Progressive innovation

Developing gaskets for electrolyzers is an ongoing process, and manufacturers are continuously testing and refining their products to meet the specific needs of different electrolyzer technologies. One of the key challenges in this field is ensuring that gaskets can withstand the operating temperatures and pressures typical of hydrogen production without losing their sealing capabilities.

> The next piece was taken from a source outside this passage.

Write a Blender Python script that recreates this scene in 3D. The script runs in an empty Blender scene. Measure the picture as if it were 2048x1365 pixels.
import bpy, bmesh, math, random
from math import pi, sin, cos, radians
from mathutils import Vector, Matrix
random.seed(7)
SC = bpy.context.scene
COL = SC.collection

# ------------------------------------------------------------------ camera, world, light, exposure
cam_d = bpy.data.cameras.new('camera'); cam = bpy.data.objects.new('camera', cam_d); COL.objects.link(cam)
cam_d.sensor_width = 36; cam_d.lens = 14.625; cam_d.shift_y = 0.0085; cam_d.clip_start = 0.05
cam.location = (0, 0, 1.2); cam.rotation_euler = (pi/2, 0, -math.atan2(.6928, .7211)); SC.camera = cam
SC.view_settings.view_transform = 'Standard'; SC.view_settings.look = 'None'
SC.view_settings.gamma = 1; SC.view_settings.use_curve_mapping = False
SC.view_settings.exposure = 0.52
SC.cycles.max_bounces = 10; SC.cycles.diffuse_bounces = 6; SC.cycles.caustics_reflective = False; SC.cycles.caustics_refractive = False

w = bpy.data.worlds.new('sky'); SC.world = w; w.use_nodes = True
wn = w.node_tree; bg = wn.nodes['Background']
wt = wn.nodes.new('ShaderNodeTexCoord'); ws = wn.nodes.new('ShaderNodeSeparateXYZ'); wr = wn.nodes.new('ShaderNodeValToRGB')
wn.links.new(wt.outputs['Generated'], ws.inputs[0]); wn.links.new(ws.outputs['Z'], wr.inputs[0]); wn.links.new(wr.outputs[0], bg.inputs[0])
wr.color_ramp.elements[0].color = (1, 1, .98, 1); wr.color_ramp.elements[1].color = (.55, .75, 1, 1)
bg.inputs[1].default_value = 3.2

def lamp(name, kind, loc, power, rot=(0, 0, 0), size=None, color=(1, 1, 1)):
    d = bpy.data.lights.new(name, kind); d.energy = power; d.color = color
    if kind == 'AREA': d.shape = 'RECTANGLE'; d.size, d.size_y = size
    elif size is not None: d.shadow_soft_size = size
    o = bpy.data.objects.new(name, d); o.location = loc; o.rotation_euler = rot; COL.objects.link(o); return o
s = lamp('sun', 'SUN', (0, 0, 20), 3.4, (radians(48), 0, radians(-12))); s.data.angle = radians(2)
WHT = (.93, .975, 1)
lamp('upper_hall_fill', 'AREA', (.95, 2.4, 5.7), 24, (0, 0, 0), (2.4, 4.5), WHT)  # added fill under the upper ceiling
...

Key considerations for achieving optimal sealability include:

• Material compatibility with hydrogen, oxygen, and electrolytes

• Mechanical durability to withstand compression and operational stresses

• Resistance to creep and cold flow to maintain a long-lasting seal

• Temperature and pressure resilience to prevent deformation and performance loss

Looking ahead

Hydrogen will play a vital role in the global energy transition, but its effectiveness depends on safe and reliable containment. Advances in sealing technology, including improved PTFE formulations and hydrogen-specific testing methods, will be essential in enabling the widespread adoption of hydrogen as a clean energy source. As industries scale up hydrogen production and the use of electrolyzers, high-performance gaskets and leak-prevention strategies will be crucial in ensuring efficiency, safety, and sustainability.

 

 

References

1. McKinsey & Company. (2024, January 10). Global Energy Perspective 2023: Hydrogen outlook.

2. Communications Earth & Environment, 3, Article 295 (2022).

3. US EPA. (2025, January 16). Understanding global warming potentials.